Regardless, the reality is that in a summer during which the Commonwealth Games (Glasgow), World U20 Championships (Oregon) and European Championships (Birmingham) take place within a month, she can’t do everything.
“Obviously it would be amazing to do the Commonwealth Games, especially in Glasgow, but I’ve never done an age-group championship so we’re actually leaning towards the World U20s and just trying to get a medal there,” says Gill.
She recalls advice she was given by Olympic 800m champion Keely Hodgkinson when she was 16: “She said to stick with the age groups, and I think I’ve only just started to realise how important that is. Obviously now I’ve been to the Olympics, but you get so much experience going to these age group events. I think the only international race I’d done before the Olympics was the Youth Commonwealth Games and that gave me a real taste of what it was like to be on an international team.

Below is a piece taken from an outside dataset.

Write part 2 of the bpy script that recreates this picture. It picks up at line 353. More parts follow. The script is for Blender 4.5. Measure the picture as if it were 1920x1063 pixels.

I was so grateful for that experience going into Paris because, if I hadn’t had that, I wouldn’t have had anything.”

Paris, of course, changed everything, and when the time comes to toe the line once again she’ll do so as “Phoebe Gill version two”, a young athlete who has re-built herself physically and mentally in a bid to succeed in the sport over the long-term.
First up is her maiden altitude training camp, in Font Romeu. She then hopes to return to racing quietly, admitting that while the media attention of 2024 was “nice to an extent”, it also brought pressure.
“I feel like I’m going back into running as an underdog again, which was obviously taken away from me after I ran 1:57,” she says. “I was kind of put in the limelight a bit, but now there’s less pressure, I’m putting less pressure on myself, and I can just enjoy racing again.
“I’m actually really grateful that it all happened, because I’ve now got experiences that most 17-year-olds don’t have and I feel like that gives me a tiny bit of an edge maturity-wise; I now know what to expect at senior level championships, so I can just take a step back and focus on the age group champs and use what I’ve learned.
“I’m definitely nervous about racing again, I think about it all the time, but that just shows how passionate I am about the sport and how much I care about running; it means so much to me and it’s given me so much in life.
“On the flipside, I’m still only 18 and I want to be in this for the long game, so if this year doesn’t match what I produced when I was 17 then I won’t mind too much because hopefully I’ve got a decade or more still in me. There will be other chances, but this year is about coming back, seeing what I can produce, and trying to stay healthy.”